Self-assembly is not the only reaction possible between alkyltrichlorosilanes and surfaces: Monomolecular and oligomeric covalently attached layers of dichloro- and trichloroalkylsilanes on silicon

Silicon-supported alkylsiloxane layers were prepared by reaction of alkylmethyldichlorosilanes and alkyltrichlorosilanes with silicon wafers under two conditions: (1) in the vapor phase and (2) in toluene in the presence of ethyldiisopropylamine. Covalent attachment of di- and trichlorosilanes to the surface of silicon/silicon oxide through Si-S-O-Si bonds occurs for the amine-catalyzed reactions.
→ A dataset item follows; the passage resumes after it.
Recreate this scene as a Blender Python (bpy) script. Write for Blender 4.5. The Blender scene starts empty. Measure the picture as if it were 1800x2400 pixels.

This sets apart this reaction from the self-assembly process that occurs in the reaction between certain trichlorosilanes and hydrated silica with no amine present. The thickness of the layers formed from dichloro- and trichlorosilanes las assessed by ellipsometry) is on the order of the single molecule sizes and increases gradually with alkyl chain length. The thickness values are considerably smaller (by a factor of similar to 0.75) than the length of the fully stretched alkyl chain, which argues for disordered structures of the monolayers. Dynamic advancing and receding contact angles for water, methylene iodide, and hexadecane argue for interaction between the probe fluids and accessible silanol groups (Si-OH) on the surface. Water contact angles increase with alkyl chain length and level at theta(A)/theta(R) = similar to 103 degrees/similar to 90 degrees for relatively long alkyl chains (similar to C-6 and longer), indicating that these surfaces project disordered methyl and methylene groups toward the probe fluid. n-Hexadecane and methylene iodide contact angles show moro complex behavior, which is discussed in the paper. The vapor-phase reaction of di- and trichlorosilanes with silicon wafers yields surfaces that depend dramatically on the alkyl chain of the silane. Alkylsilanes with short and medium chains form polymeric grafted layers with thicknesses ranging from a few nanometers for dichlorosilanes up to tens of nanometers for trichlorosilanes. We suggest a mechanism that involves polycondensation of chlorosilanes into 3-D alkylsiloxanes in the presence of adsorbed water. Dynamic advancing and receding contact angles of water, methylene iodide, and hexadecane on these surfaces are consistently higher than for surfaces prepared in the liquid phase. Alkylsilanes with long alkyl moieties yield approximately monomolecular layers that exhibit wettabilities similar to those for surfaces prepared in the liquid phase.